09:56 AM
Bank Tech M&A Activity is Predictable, Most of the Time
It was during the dog days of summer a few years ago that things in the bank tech world got a bit boring. So I stuck my neck out with 30 predictions.At the time, there were 30 independent bank tech companies that I believed might be the subject of acquisition activity. This is the way I predicted their destiny:
The original list of 30: Prime candidates: 18 Locked in to their present status: 5 Weak companies that no one wanted: 7
Today, that list looks like this: Prime candidates that got acquired: 12 The locked-in are still locked in: 5 One not-wanted became a wanted: 6 Number of prime candidates remaining: 6
One company that I never considered a candidate for acquisition was Metavante. In predicting the future, one usually relies on a combination of talents. In my case, I used mostly logic as the basis for acquisitions. For example, my kind of logic says, "Every tail (peripheral apps provider) needs a good dog (core apps provider) to wag it." That's why I expected CheckFree would be acquired three years before Fiserv did the deed.
Borrowing a line from "In Search of Excellence," the authors noted "the best companies combine a tablespoon of sound analysis with a pint of love..." In my case, I used a gallon of analysis with one drop of love. The analysis was based on Metavante's 45-year reputation of world-series-winning performance. The company also spent a ton of money to become public just 17 months prior to the FIS announcement. Additionally, Metavante is a dog-tail and everything in between. It provides everything a bank would ever need.

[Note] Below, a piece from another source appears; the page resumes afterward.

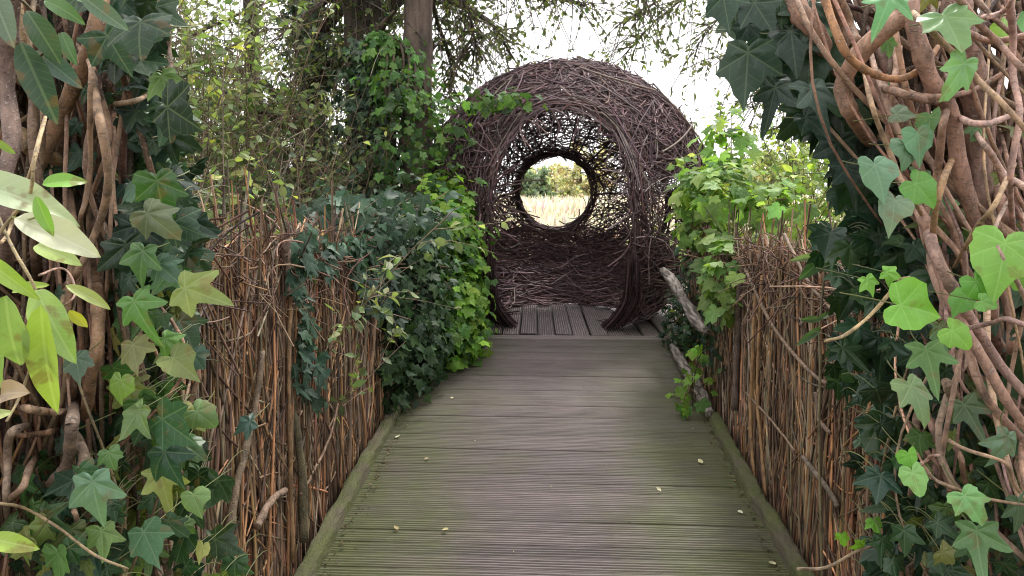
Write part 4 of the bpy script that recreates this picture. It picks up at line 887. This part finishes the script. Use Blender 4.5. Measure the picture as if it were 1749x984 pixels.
hero(La, [(66, 470), (110, 460), (128, 505), (105, 525)], 2.2, .68, (.4, .25, .2), name='stem', sides=8)
hero(La, [(10, -20), (50, 15), (90, 60), (70, 95)], 3.0, .80, (.3, .25, .15), name='stem', sides=8)

# --- right column
Rc = thing('vine_column', 'arching column of thick pinkish brown twisted stems at the upper right', 'vine column', (.85, 1.35, 0))
polyR = lambda y: (np.interp(y, [-60, 0, 130, 260, 420, 984], [1365, 1385, 1440, 1500, 1590, 1620]), np.full_like(y, 1840))
fillstems(Rc, polyR, (1.4, 1.95), 300, (2.2, 7.5), 221, [(.27, .17, .13), (.18, .12, .09), (.34, .22, .17), (.12, .08, .06)], tilt=.04, curl=45, L=(150, 600))
fillstems(Rc, polyR, (1.08, 1.42), 75, (1.6, 4.5), 222, [(.50, .33, .26), (.42, .27, .2), (.54, .36, .26), (.30, .19, .14)], tilt=.08, name='thin_stems', curl=60, L=(400, 900))
RP = (.50, .31, .24); RB = (.40, .25, .18); OR = (.52, .27, .14); PK = (.54, .35, .30)
for cols, rp, Y, c in (([(1562, -20), (1546, 20), (1525, 41), (1485, 76), (1449, 122), (1438, 157), (1455, 198), (1490, 245)], 16, 1.15, RB),
        ([(1352, -20), (1365, 25), (1393, 55), (1419, 97), (1440, 128), (1452, 190)], 17, 1.32, (.30, .18, .13)), ([(1420, -20), (1434, 15), (1455, 60), (1475, 95)], 13, 1.28, (.28, .18, .12)),
        ([(1495, 127), (1510, 168), (1531, 218), (1540, 260)], 15, 1.2, RB), ([(1406, -10), (1429, 51), (1449, 97), (1485, 124), (1536, 135), (1575, 117), (1600, 80)], 7, 1.08, OR),
        ([(1548, -10), (1556, 30), (1576, 91), (1592, 137), (1625, 190), (1637, 284), (1658, 356), (1683, 432), (1693, 500), (1697, 557), (1710, 610)], 14, 1.14, RP),
        ([(1637, -10), (1637, 41), (1653, 102), (1668, 168), (1673, 254), (1678, 366), (1690, 440)], 22, 1.24, (.34, .22, .18)),
        ([(1536, 300), (1571, 366), (1587, 407), (1612, 478), (1641, 547), (1677, 613), (1718, 685), (1765, 745)], 10, 1.06, RP), ([(1575, 340), (1592, 420), (1622, 480), (1660, 550), (1700, 612), (1760, 680)], 10, 1.05, PK), ([(1590, 420), (1600, 480), (1640, 560), (1668, 640), (1700, 700), (1765, 770)], 8, 1.08, (.50, .33, .26)),
        ([(1478, 120), (1495, 203), (1531, 285), (1556, 335), (1590, 400)], 4.5, 1.04, (.46, .31, .20)), ([(1622, 163), (1612, 213), (1602, 285), (1581, 356), (1581, 407), (1627, 500)], 7, 1.1, RB), ([(1637, 254), (1607, 315), (1597, 376), (1602, 432), (1640, 510)], 6, 1.04, (.46, .29, .16)),
        ([(1735, 280), (1700, 345), (1668, 391), (1627, 457)], 4.5, .98, (.48, .33, .2)), ([(1546, 5), (1602, 66), (1668, 132), (1710, 175), (1765, 240)], 5.5, .98, (.50, .34, .22)), ([(1627, -15), (1678, 46), (1720, 90), (1765, 132)], 6, 1.0, RP), ([(1637, 200), (1665, 211), (1700, 208), (1765, 182)], 6, .98, PK),
        ([(1676, 30), (1700, 26), (1725, 8), (1733, -15)], 5, .98, PK), ([(1720, -10), (1732, 60), (1730, 130), (1740, 200), (1728, 300), (1732, 420)], 6, 1.02, PK), ([(1765, 330), (1720, 300), (1690, 262), (1668, 225)], 6, 1.02, (.52, .36, .3)), ([(1540, 150), (1580, 165), (1640, 160), (1690, 140), (1750, 100)], 5, 1.12, RB),
        ([(1490, 145), (1540, 160), (1590, 172), (1620, 178)], 7, 1.1, (.30, .19, .14)), ([(1760, 60), (1700, 70), (1660, 60), (1600, 30)], 6, 1.1, RP), ([(1765, 560), (1720, 545), (1690, 552), (1640, 562), (1618, 548), (1612, 510)], 4.5, .98, (.50, .32, .28)), ([(1700, 300), (1718, 380), (1712, 470), (1730, 560), (1720, 650)], 10, 1.2, RP),
        ([(1552, 475), (1536, 483), (1487, 536), (1446, 572), (1408, 583)], 3.6, .98, (.48, .36, .2)), ([(1765, 540), (1735, 480), (1700, 400), (1725, 330)], 4, .96, (.5, .36, .28)), ([(1620, 751), (1655, 770), (1718, 792), (1735, 830), (1760, 870)], 3.4, 1.0, (.44, .30, .2)),
        ([(1572, 792), (1590, 812), (1615, 828), (1672, 849), (1760, 864)], 3.4, .98, (.44, .30, .2)), ([(1364, 972), (1410, 969), (1467, 941), (1518, 926)], 3, 1.5, (.5, .38, .26)), ([(1628, 752), (1645, 800), (1652, 850)], 5, 1.2, RB), ([(1612, 650), (1630, 675), (1645, 690)], 9, 1.15, (.4, .28, .2)), ([(1574, 792), (1590, 780), (1605, 777)], 3, .98, RP)):
    hero(Rc, cols, rp, Y, c, dY=.03)
Ri = thing('ivy', 'mint and mid green ivy leaves scattered over the right vine column', 'ivy', (.8, 1.2, 0))

for px, py, sz, Y, c, T, td in ((1513, 12, 72, .98, MINT[0], T_IVY, 110), (1627, 50, 88, .96, MINT[0], T_IVY, 75), (1631, 137, 84, .96, MINT[1], T_IVY, 120), (1503, 304, 66, .98, (.15, .26, .17), T_HEART, 80), (1527, 362, 62, .98, (.15, .26, .17), T_HEART, 95), (1571, 250, 55, 1.0, (.15, .27, .15), T_HEART, 80), (1580, 330, 62, 1.0, (.13, .31, .07), T_HEART, 40),
        (1548, 262, 48, 1.0, (.13, .22, .14), T_HEART, 100), (1588, 215, 46, 1.02, (.12, .22, .12), T_HEART, 70), (1545, 195, 36, 1.02, (.14, .20, .12), T_HEART, 20), (1712, 452, 105, .94, (.20, .46, .08), T_HEART, 100), (1570, 528, 86, .9, (.18, .46, .06), T_HEART, 10), (1572, 688, 90, .95, (.16, .26, .12), T_IVY, 80), (1590, 625, 78, 1.0, (.11, .24, .09), T_IVY, 80),
        (1642, 578, 55, .95, (.20, .46, .06), T_HEART, 40), (1553, 790, 42, .95, (.20, .46, .10), T_HEART, 75), (1566, 826, 54, .93, (.22, .48, .16), T_HEART, 80), (1663, 870, 70, .95, (.20, .42, .16), T_IVY, 60), (1671, 938, 88, 1.0, (.09, .20, .09), T_IVY, 90), (1712, 772, 76, 1.0, (.15, .24, .16), T_IVY, 110), (1497, 902, 34, 1.4, (.2, .42, .06), T_IVY, 90),
        (1440, 924, 28, 1.5, (.24, .46, .05), T_IVY, 80), (1467, 938, 36, 1.5, (.24, .46, .05), T_IVY, 95), (1529, 470, 42, 1.0, (.2, .44, .08), T_IVY, 20), (1488, 490, 40, 1.0, (.2, .44, .08), T_IVY, 70), (1680, 500, 60, .95, (.12, .34, .06), T_HEART, 60), (1735, 470, 80, 1.0, (.16, .40, .06), T_IVY, 60), (1640, 520, 50, 1.0, (.16, .38, .08), T_HEART, 110), (1610, 580, 60, 1.05, (.1, .2, .08), T_IVY, 90), (1660, 715, 70, 1.1, (.10, .17, .08), T_IVY, 60), (1740, 880, 70, 1.05, (.09, .16, .1), T_IVY, 80), (1720, 60, 46, 1.2, (.24, .42, .06), T_HEART, 60), (1690, 520, 36, .94, (.16, .38, .08), T_HEART, 20)):
    ivy_leaf(Ri, px, py, sz, Y, c, T, td, q, mat=M_IVY)
rnd_ivy(Ri, lambda y: (np.interp(y, [0, 250, 500, 984], [1480, 1540, 1560, 1560]), y*0+1790), 45, (1.15, 1.4), (34, 60), MINT+IVY_M+IVY_M, 230, T_IVY, M_IVY)
# dark ivy hanging in silhouette at the inner side of the right column
Rd = thing('ivy', 'dark ivy curtain silhouetted against the sky on the inner side of the right vine column', 'ivy', (.6, 1.5, 0)); 
pD = lambda y: (np.interp(y, [-40, 20, 60, 120, 200, 260, 420], [1235, 1260, 1290, 1330, 1385, 1445, 1470]), np.interp(y, [-40, 100, 250, 420], [1390, 1440, 1480, 1560]))
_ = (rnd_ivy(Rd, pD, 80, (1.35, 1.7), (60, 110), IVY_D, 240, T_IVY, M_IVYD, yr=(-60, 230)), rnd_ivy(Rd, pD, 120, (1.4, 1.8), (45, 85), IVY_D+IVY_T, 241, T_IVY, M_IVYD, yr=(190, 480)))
for px, py, sz, Y, td in ((1240, 20, 70, 1.3, 80), (1275, 132, 110, 1.25, 95), (1318, 178, 78, 1.3, 100), (1355, 85, 95, 1.3, 80), (1400, 180, 92, 1.25, 85), (1431, 275, 90, 1.35, 95), (1305, 30, 85, 1.3, 60), (1340, 150, 60, 1.35, 40), (1380, 30, 90, 1.3, 100), (1270, 60, 50, 1.35, 110), (1395, 215, 70, 1.28, 60), (1455, 310, 70, 1.3, 80)):
    ivy_leaf(Rd, px, py, sz, Y, (.022, .052, .036) if px != 1400 else (.05, .09, .08), T_IVY, td, q, mat=M_IVYD)
# mid and lower ivy that climbs the near right fence
Rl = thing('ivy', 'dark ivy covering the near end of the right fence at the lower right', 'ivy', (.9, 1.9, .1)); 
pE = lambda y: (np.interp(y, [380, 440, 520, 620, 720, 800, 880, 984], [1420, 1400, 1440, 1420, 1440, 1480, 1500, 1480]), y*0+1790)
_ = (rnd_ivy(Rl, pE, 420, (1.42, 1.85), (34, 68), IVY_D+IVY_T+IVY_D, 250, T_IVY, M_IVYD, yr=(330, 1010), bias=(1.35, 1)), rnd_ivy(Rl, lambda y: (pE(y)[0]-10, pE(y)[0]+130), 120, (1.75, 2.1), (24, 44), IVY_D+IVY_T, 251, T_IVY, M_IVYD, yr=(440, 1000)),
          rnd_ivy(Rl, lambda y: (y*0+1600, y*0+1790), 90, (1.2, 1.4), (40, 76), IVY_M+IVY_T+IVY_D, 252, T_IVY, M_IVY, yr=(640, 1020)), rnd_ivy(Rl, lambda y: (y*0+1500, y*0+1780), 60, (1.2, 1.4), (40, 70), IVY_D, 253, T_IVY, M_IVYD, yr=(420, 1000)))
fillstems(Rl, lambda y: (np.interp(y, [380, 984], [1520, 1540]), y*0+1790), (1.38, 1.6), 60, (2, 5), 254, [(.26, .17, .11), (.2, .13, .09)], name='stem', L=(80, 300))
# small sapling leaves in front of the right fence
sp_ = thing('sapling', 'single thin sapling with two long leaves in front of the right fence', 'sapling', P(1405, 984, 2.2))
hero(sp_, [(1402, 1000), (1400, 800), (1402, 640), (1398, 560), (1412, 450), (1428, 380)], 2.4, 2.1, (.3, .26, .15), name='stem', sides=6)
for (x0, y0), (x1, y1), c in (((1402, 560), (1358, 592), (.08, .15, .07)), ((1404, 545), (1365, 548), (.09, .16, .08)), ((1398, 545), (1425, 530), (.10, .17, .09)), ((1420, 430), (1362, 480), (.05, .11, .05)), ((1405, 440), (1352, 442), (.16, .22, .12))):
    a, b_ = P(x0, y0, 2.1), P(x1, y1, 2.1); t_ = b_-a; Pack().add(leaves(T_LAUR, a[None], np.array([[.1, -1, .5]]), t_[None], np.array([np.linalg.norm(t_)]), np.array([c]), q)).build('leaf', M_OVAL, sp_)

# ------------------------------------------------------------------ fallen leaves on the boards
for k, (px, py, sz, c, lab) in enumerate([(1200, 794, .030, (.62, .58, .36), 'cream fallen leaf near the right kerb, middle of the ramp'), (1129, 842, .022, (.6, .55, .4), 'cream fallen leaf right of centre on the ramp'), (1268, 880, .022, (.6, .6, .5), 'whitish leaf lying against the right kerb'),
        (755, 908, .026, (.62, .56, .36), 'cream fallen leaf left of centre on the ramp'), (1325, 965, .028, (.6, .56, .4), 'nearest pale leaf by the right kerb'), (680, 908, .022, (.35, .27, .16), 'small brown leaf at the lower left of the ramp'), (725, 787, .020, (.40, .28, .15), 'tan leaf bit near the green left side of the ramp'),
        (676, 750, .026, (.6, .58, .42), 'pale leaf by the dark ivy bush on the ramp'), (772, 683, .022, (.5, .45, .3), 'tiny pale leaf beside the ivy bush far up the ramp'), (1158, 682, .022, (.16, .14, .06), 'dark curled leaf far up the ramp on the right'), (865, 612, .02, (.2, .1, .06), 'tiny dark leaf near the top of the ramp')]):
    v = Pn(px, py, 1.) - np.array([0, 0, CAMZ]); t_ = CAMZ/(.085-v[2]); c3 = np.array([0, 0, CAMZ])+v*t_; c3[2] = rampz(c3[1])+.007
    a = q.uniform(0, 6.28); o = Pack().add(leaves(oval(.33, 6, 2, .5, -.35), c3[None], np.array([[q.normal(0, .1), q.normal(0, .1), 1.]]), np.array([[math.cos(a), math.sin(a), 0]]), np.array([sz*1.15]), np.array([c])*1.15, q)).build('fallen_leaf', M_IVYM)
    tag(o, lab, 'fallen leaf', 'fallen leaves on the ramp')
# smaller bits of leaf and twig scattered on the boards
q = np.random.default_rng(401); n = 90; y = 1.9+3.6*q.random(n)**.8; x = q.uniform(-.74, .74, n)
p = np.stack([x, y, rampz(y)+.005], -1); a = q.uniform(0, 6.28, n)
tag(Pack().add(leaves(T_OV, p, np.array([0, 0, 1.])+q.normal(0, .25, (n, 3)), np.stack([np.cos(a), np.sin(a), a*0], -1), q.uniform(.004, .010, n), pal([(.3, .24, .16), (.2, .14, .08), (.45, .4, .28), (.1, .08, .05)], n, q, .3), q)).build('leaf_crumbs', M_OVAL), 'tiny crumbs of leaf scattered over the ramp boards', 'litter', kind='stuff')
# litter caught along the kerbs
q = np.random.default_rng(400); n = 900; sx = np.where(q.random(n) < .5, -1, 1); y = q.uniform(1.6, 5.4, n); x = sx*(.812-np.abs(q.normal(0, .022, n)))
p = np.stack([x, y, rampz(y)+.006], -1); a = q.uniform(0, 6.28, n)
tag(Pack().add(leaves(T_OV, p, np.array([0, 0, 1.])+q.normal(0, .3, (n, 3)), np.stack([np.cos(a), np.sin(a), a*0], -1), q.uniform(.006, .018, n), pal([(.12, .08, .05), (.2, .14, .08), (.08, .07, .04)], n, q, .3), q)).build('leaf_litter', M_OVAL), 'crumbs of brown leaf litter along both kerbs', 'litter', kind='stuff')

I still haven't figured out what my "drop of love" was for except that anyone acquiring Metavante would "love" the people. Even their customers love them, and that's saying something for any outsource company that processes close to a billion transactions every day and then waits for the 1-800 number to ring the next morning. At Brown Deer, the CSRs live a charmed life of performing more training for their customers than error resolution.
It goes to show you that what happens between the acquisition parties stays with the parties.
I know this sounds absurd but several years ago, the then CEO of M&I Data Services invited me to a users' group conference, and asked me to mix with the crowd. I did, and if those users are still eating nails for lunch, then you can expect a lot more than new management influence in directing the future FidVante's strategies. Metavante's customers didn't vote on anything. But in my opinion, they will wield a huge barrage of power.